Well, this one really is a conundrum as Sir Alan would say.
Don't think anybody has the complete picture. So much for the gurus. But a couple of thoughts:
Basically, 10 year rates are a series of 10 1 year rates. What Mr. Market is telling us is that short term rates (e.g., 1yr rates) are going to continue to stay low for 10 years. That is to say -- no inflation.
Bill Gross has for months been arguing that we have been traversing a tightrope between the forces of deflation and the forces of reflation. Wouldn't take much to tip us either way. Just recently he has basically said that the forces of defaltion have won this tug of war. He sees no inflation and low interest rates for the next 3 to 5 years.

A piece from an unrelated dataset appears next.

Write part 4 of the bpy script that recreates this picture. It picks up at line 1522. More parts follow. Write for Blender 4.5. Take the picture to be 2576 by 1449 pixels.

Bill Gross has not always been right. This may be wishfull thinking on his part. After all he does have a $475 billion bond portfolio to worry about.
We here in the U.S. don't have a real good grasp of what is going on in the rest of the world. From what I can gather, Europe appears to be a basket case with low growth and all of our problems, only magnified. European Union looks like it is going up in smoke. Japan still has near 0% interest rates -- Japanese mired in a never ending slump. Chinese -- we know about -- don't consume and save 40% of income-- lend it to us to buy junk. Bottom line of all this---lots and lots of idle capital and beaucoup liquidity floating in the international system. And the U.S. looks positively energetic and robust to foreigners. A great place to invest relative to their own miserable investment options. May be a lot of betting that the Dollar has been beaten up enough. One way for foreigners to bet on the Dollar is to buy U.S. Treasuries. Go figure.
Greenspan and the Fed are in a really interesting situation right now. If Bill Gross is right and there is no inflation and the forces of deflation have won, then continuing to increase interest rates could have a suicidal impact on the economy. But if they do call a halt at this point it is an admission that the economy is stalling out. The whole theory of "measured pace", predictability transparency and telegraphing policy well in advance is coming into question. IMO Greenspan has been stalling and playing for time with his monetary policy for the past year. He is now out of time. Its now damned if he does raise interest rates or damned if he doesn't. Don't think he can temporize his way with the investment community any longer. Events are beginning to force his hand to reveal the Fed's true intentions. My guess-- he will declare victory and announce arrival at the infamous neutral zone -- not too hot ,not too cold-- time for a pause to evaluate things. The whole thing is beginning to stink. Not good.
Seems to me we are getting two conflicting signals on investor preference for risk.
On the one hand we have the stock market with its relatively high P/E and convresely low capitalization rates telling us the economy, earnings and dividends are going to continue to grow at robust rates and justify the current very high prices investors are willing to pay for equities.
On the other hand the bond market is signaling perhaps a flight to safety and a growing conviction that much of the world, maybe including us, is headed for a deflationary recession.
So what is going on? Time will tell.